From doors, Norman moves on to more complex examples of "everyday things," but the principles of usability stay the same even as the engineering under the surface gets more complex. The consequences of misusing the products can also rise along with the complexity: When you pull a door you should push, the negative outcome is that you feel embarrassed. What happens when bad design causes somebody to misuses the control panel at a nuclear power plant?

I highly recommend The Design of Everyday Things based on its obvious merits: It sets out to explain user-centric product design, and it does so in text that is informative and accessible. It may require the specialized skills of an engineer to make a watch or a computer or a telephone function, but any thoughtful manager ought to be able to tell what makes those products easy to use. Usability has less to do with the physical sciences than it does with psychology.

Although it sets out to explain user-centric product design, I would argue, that The Design of Everyday Things can also help you refine your thinking about issues that go far beyond the stated scope of the book: It can also change the way you think about marketing and communications.

Applying the Lessons to Marketing

Norman introduces the term "affordances" with a quick story about British Rail (now known as National Rail.) It seems they were having a problem with the shelters set up by the train tracks. When the sides of the shelters were made from glass, vandals would break the glass. When they replaced the glass with wood panels, the vandals would write on the wood. As Norman explains it, the materials not only allow, but also suggest, different uses. Glass affords breaking. Wood affords graffiti.

Affordances can also have positive and intentional outcomes. To revisit the issue of doors that you pull when they were meant to be pushed, that problem can be solved by affordances. If the door has a push bar on it, then the user can only push on it. The hardware affords pushing.

This concept can be a useful touchstone in areas that have nothing to do with industrial design. Affordances are an important way that businesses can influence a consumer's actions. Customer behavior (good and bad) doesn't happen in a vacuum. Instead, it is a result of the decisions companies make.

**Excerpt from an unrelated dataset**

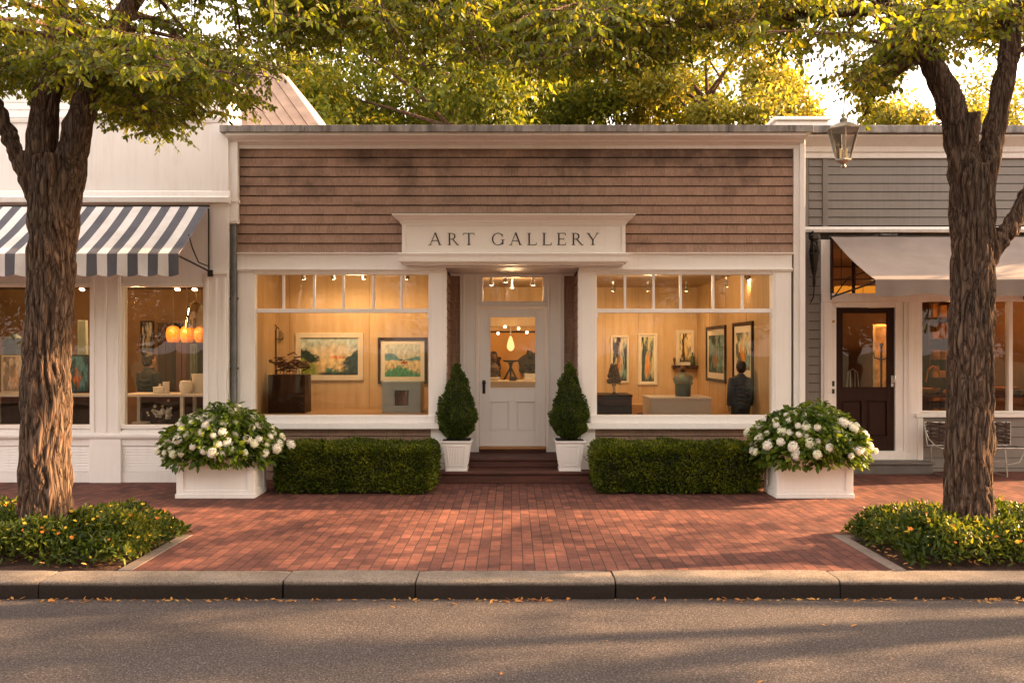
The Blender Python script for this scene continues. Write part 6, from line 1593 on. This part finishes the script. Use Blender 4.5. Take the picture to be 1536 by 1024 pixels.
    lamp('shop_light', (X(215, 1.6), 1.4, 2.7), 17, (1, .58, .26), .1); lamp('shop_light', (X(60, 1.6), 1.6, 2.7), 20, (1, .6, .28), .1); lamp('pendant_light', (X(280, 2.3), 1.9, 2.3), 2.5, (1, .5, .2), .1)
    for px_, lab in ((267, 'small ceiling spot above the amber lamps'), (293, 'small ceiling spot nearest the gallery corner of the white shop'), (124, 'small ceiling spot above the pale green panel')):
        spot_lamp(X(px_, 1.9), 1.9, 3.05, lab, (0, -.5, -1), 'ceiling spots in the white shop')
left_shop()
# ================================================================== RIGHT SHOP CONTENTS
def right_shop():
    y = 2.2; zt_ = Z(592, y)
    a, b = X(1375, y), X(1378, y)+2.6
    g = thing('display_table', 'dark merchandise table behind the window of the grey shop', 'table', ((a+b)/2, y, .1))
    MB().box(a, b, y, y+.8, zt_-.05, zt_).build('top', DARKWOOD, g, bevel=.005)
    for xx in (a+.03, b-.1):
        for yy in (y+.03, y+.7): MB().box(xx, xx+.07, yy, yy+.07, .1, zt_-.051).build('leg', DARKWOOD, g)
    zt_ += .0005
    def bowl(px_, w__, h_, mat, label, name='bowl', yy=y+.3):
        cx = X(px_, yy); tag(MB().lathe(cx, yy, [(w__*.5, zt_), (w__*.8, zt_+h_*.5), (w__, zt_+h_), (w__*.9, zt_+h_*.98), (w__*.5, zt_+h_*.3)], 18).build(name, mat, None, smooth=50), label, name)
    ORG = M('orange_glaze', (.55, .16, .03), None, 5, .3); RED = M('dark_red_glaze', (.18, .03, .02), None, 5, .3)
    bowl(1393, .19, .10, ORG, 'wide orange bowl on the table beside the brown door'); bowl(1408, .12, .28, DARKWOOD, 'dark handled basket just behind the wide orange bowl', 'basket', y+.5)
    bowl(1505, .24, .12, ORG, 'largest orange bowl on the table, on the far side of the forked trunk'); bowl(1522, .15, .07, RED, 'small dark red bowl near the window edge of the grey shop', yy=y+.12)
    cx = X(1400, y+.5); tag(MB().tube([(cx-.13, y+.5, zt_+.2), (cx-.09, y+.5, zt_+.42), (cx, y+.5, zt_+.48), (cx+.09, y+.5, zt_+.42), (cx+.13, y+.5, zt_+.2)], .014, 7).build('arched_sculpture', ORG, None, smooth=True), 'orange arched hoop standing over the dark basket', 'hoop')
    # curtain, shelves
    yy = 3.2; m_ = MB(); n = 60; x0, x1 = X(1527, yy), X(1548, yy)
    vs = []; 
    for s_ in (0, .01):
        for i in range(n+1):
            xx = x0+(x1-x0)*i/n; dy = .04*math.sin(i*.8)
            vs += [(xx, yy+dy+s_, .4), (xx, yy+dy+s_, 3.2)]
    k = 2*(n+1)
    fs = [(s*k+2*i, s*k+2*i+2, s*k+2*i+3, s*k+2*i+1) for s in (0, 1) for i in range(n)]
    m_.add(vs, fs); tag(m_.build('curtain', M('gold_curtain', (.62, .40, .14), None, 4, .8), None, smooth=True), 'gold pleated curtain inside the grey shop window', 'curtain')
    yy = 4.8; g = thing('shelving_unit', 'tall dark shelving against the back wall of the grey shop', 'shelves', (X(1430, yy), yy, .1))
    b = MB(); x0, x1 = X(1395, yy), X(1515, yy)
    for q in np.linspace(x0, x1, 5): b.box(q-.02, q+.02, yy, yy+.35, .1, 2.9)
    b.build('uprights', DARKWOOD, g)
    b = MB()
    for z in np.arange(.4, 3.0, .42): b.box(x0+.021, x1-.021, yy+.01, yy+.34, z, z+.03)
    b.build('shelves', DARKWOOD, g)
    rn = random.Random(5); b = MB(); 
    for z in np.arange(.43, 2.6, .42):
        x = x0+.1
        while x < x1-.15: w__ = rn.uniform(.05, .14); b.box(x, x+w__, yy+.06, yy+.28, z, z+rn.uniform(.12, .32)); x += w__+rn.uniform(.01, .1)
    tag(b.build('goods', M('amber_goods', (.45, .20, .05), (.15, .06, .03), 6, .5), g), kind='stuff')
    # coat stand behind door glass and a side lamp
    yy = 3.0; cx = X(1322, yy); g = thing('coat_stand', 'dark coat stand seen through the glass of the brown door', 'coat stand', (cx, yy, .1))
    b = MB().tube([(cx, yy, .1), (cx, yy, 1.95)], .02, 8); 
    for k in (-1, 1): b.tube([(cx, yy, 1.7), (cx+k*.12, yy, 1.74), (cx+k*.15, yy, 1.84)], .012, 6)
    b.lathe(cx, yy, [(.2, .1), (.2, .12), (.03, .15)], 14); b.blob((cx, yy, 1.97), .04, 1, 0); b.build('pole', METAL_DK, g, smooth=True)
    yy = 4.3; g = thing('mirror', 'tall gold framed mirror at the back, seen through the brown door', 'mirror', (X(1323, yy), yy, 1))
    b = MB(); x0, x1, z0, z1 = X(1313, yy), X(1345, yy), .6, Z(490, yy)
    b.box(x0-.05, x0, yy, yy+.05, z0-.05, z1+.05); b.box(x1, x1+.05, yy, yy+.05, z0-.05, z1+.05); b.box(x0, x1, yy, yy+.05, z1, z1+.05); b.box(x0, x1, yy, yy+.05, z0-.05, z0); b.build('frame', BRASS, g)
    MB().box(x0, x1, yy+.02, yy+.03, z0, z1).build('glass', M('gilded_glass', (.62, .36, .10), (.25, .12, .03), 5, .3), g)
    yy = 2.6; g = thing('chair', 'curved metal chair inside behind the brown door', 'chair', (X(1282, yy), yy, .1)); cx = X(1279, yy)
    b = MB(); zt2 = Z(553, yy); b.tube([(cx-.13, yy, .1), (cx-.12, yy, 1.0), (cx-.08, yy, zt2-.06), (cx+.0, yy, zt2), (cx+.08, yy, zt2-.06), (cx+.12, yy, 1.0), (cx+.13, yy, .1)], .013, 8); 
    for q in (-.04, .04): b.tube([(cx+q, yy, .98), (cx+q, yy, zt2-.02)], .008, 6)
    for q in (-.12, .12): b.tube([(cx+q, yy-.36, .1), (cx+q, yy-.35, .92)], .013, 8)
    b.build('chair_frame', METAL_LT, g, smooth=True); MB().box(cx-.15, cx+.15, yy-.38, yy+.0, .93, .96).build('seat', DARKWOOD, g, bevel=.01)
    # signboards glowing in the transom: counter lamp row
    yy = 2.4
    for k, px_ in enumerate((1262, 1283, 1306)):
        cx = X(px_, yy); cz = Z(437, yy); g = thing('pendant_lamp', ['amber square lamp above the brown door, nearest the gallery', 'amber square lamp in the middle over the brown door', 'amber square lamp over the brown door, nearest the trunk'][k], 'lamp', (cx, yy, cz), 'amber lamps over the brown door')
        MB().box(cx-.10, cx+.10, yy-.08, yy+.08, cz-.09, cz+.09).build('shade', emit('amber_shade', (1, .34, .04), .13) if k == 0 else bpy.data.materials['amber_shade'], g, bevel=.015); MB().tube([(cx, yy, cz+.09), (cx, yy, 3.62)], .008, 6).build('cord', METAL_DK, g)
    lamp('shop_light', (X(1400, 3.2), 3.2, 2.9), 12, (1, .48, .17), .1); lamp('shop_light', (X(1310, 2.8), 2.8, 2.5), 3.5, (1, .48, .17), .1); lamp('shop_light', (7.9, 3.0, 2.6), 9, (1, .48, .17), .1)
right_shop()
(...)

British Rail obviously didn't produce an instruction manual for their passengers that explained the best way to vandalize their shelters. The affordances of the material did that for them. Similarly, businesses are constantly in the process of silently but persuasively training their customers to behave in certain ways. The same affordances that affect designers and engineers also come into play every time a company makes a decision that is in any way observable by the consumer. For example, consider the trend of holiday sales that happen early in the morning on the day after Thanksgiving. These sales are the result of a series of choices the retailer makes about pricing ("20% Off!"), the merchandising mix (X many units of a particular model TV), and marketing communications (it's a "Door Buster Sale!") Design and engineering never enter the picture, but affordances do. That's why "Door Buster Sales" can end in actually busted doors. The retailers are unintentionally training their customers to push, shove, and even trample their fellow customers. Because retailers fail to consider all of the affordances created by their plans, they influence their customers in undesirable -- and sometimes tragic -- ways.

Norman asks you to take a closer look at the visible properties of products, but I think once you do, you'll also start to notice the non-tangible aspects of your interactions with your customers, too.